It is said hydropower is renewable, non-polluting and environment-friendly. Why the opposition on just these grounds?
India generates 25 per cent of energy from hydro electricity, but it is not necessarily clean and cheap as claimed. It doesn’t make the air look black like in the case of thermal energy. But it pollutes the river, the environment, destroys prime agrarian land. There are displacements and loss of livelihood of the people living in these areas. Upstream and downstream impacts take place only after the projects become fait accompli. There are forests destroyed and a huge toll on land. The other issue is that there are no proper cost benefit analyses. And in the Northeast, there are questions on seismic vulnerability also.
India has about 5, 000 large dams and till date, not a single large dam has been checked even once by the Planning Commission. Moreover the promised benefits never seem to be reaching the tail end of the community spectrum.

You have come back from a visit to some of the dam sites in the Northeast. How do you read the ground level situation?
In the proposed projects, there are no viable stakes for the affected people. On top of that, there has been no consultation with local communities. Community consent is very important and crucial. This is not being done in the Northeast. Only the riparian state governments have been consulted, but what about the people? It is a classic case of the industrial economy benefiting at the cost of the agrarian economy.

Moreover, how much of power does the Northeast need? A maximum of 6,000 MW. So the rest — out of the total planned 63,328 MW — will be transported to mainland India. How much power will you exploit from one particular region and at what cost? This is exploitative and amounts to internal colonisation. Local populations always should have the first right to resources. You cannot compel them to bear the cost.
And now a very powerful grassroots movement is building which has activists, peasants, lawyers, students, scientists, in a single fold that is raising pertinent questions. Not much space has been given in the national media on this as the Northeast is on the political periphery.

So how do you reconcile with the country’s developmental needs?
The issue is not power but energy. All other modes need to be explored. It is time for really renewable sources like solar, tidal waves, biomass or even micro dams. For instance, gobar gas has the potential of generating 20,000 MW in India. How have we tried to exploit it? On the other hand, USA has not built a single large dam since 1994 because of a moratorium.

Our environment impact assessment mechanism is also making fundamental procedural mistakes. Are we taking transmission and distribution losses into account, as the power in the Northeast will be brought to the mainland? There should be a thoroughly comprehensive cost-benefit study.

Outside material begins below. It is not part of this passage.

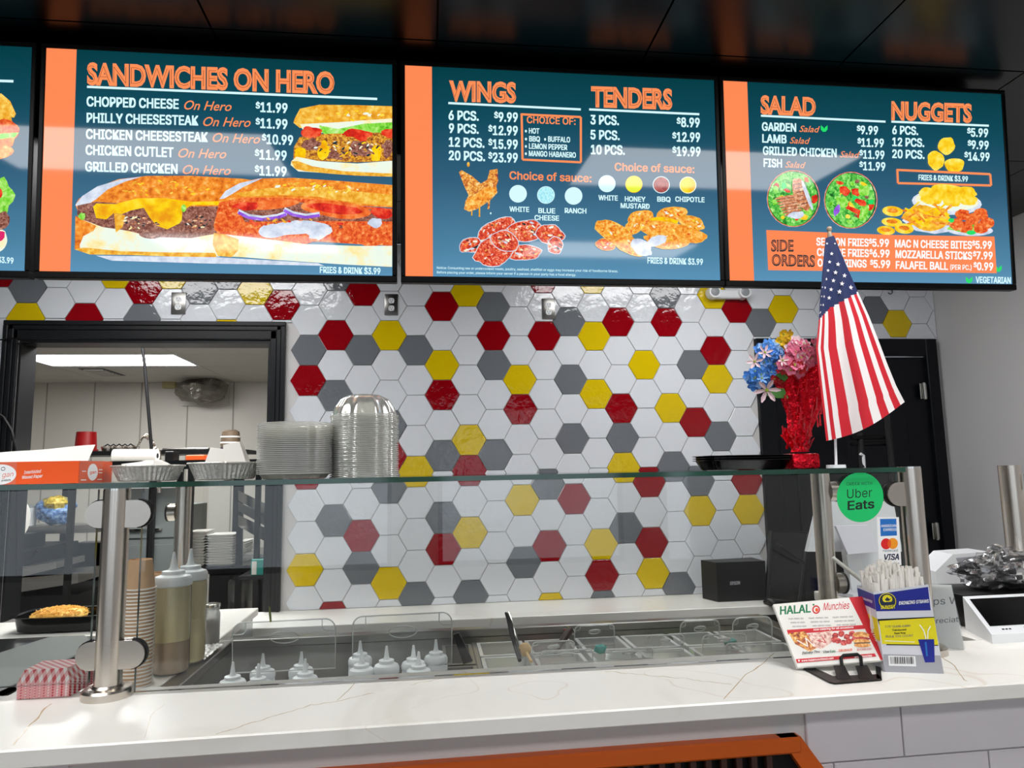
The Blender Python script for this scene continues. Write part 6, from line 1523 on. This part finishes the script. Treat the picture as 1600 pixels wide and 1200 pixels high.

It has been pointed that a dam network in the Northeast is of strategic importance vis a vis China?
How can that be? China is upstream for most of our rivers. On the contrary, we should be raising issues over China’s plan to build dams across the Brahmaputra as river basins have far reaching national and international linkages.

If these 168 dams do take off, what do you visualise in the future?
In the Northeast, the downstream impact will be immense. Already the region is disturbed with insurgencies, illegal immigration, etc. The dam network will add a host of problems to the already existing ones. Rivers will die out, the fragile environment will be in ruins, natural resources-based communities will be destroyed, many livelihoods will disappear. There will be no end to it all really.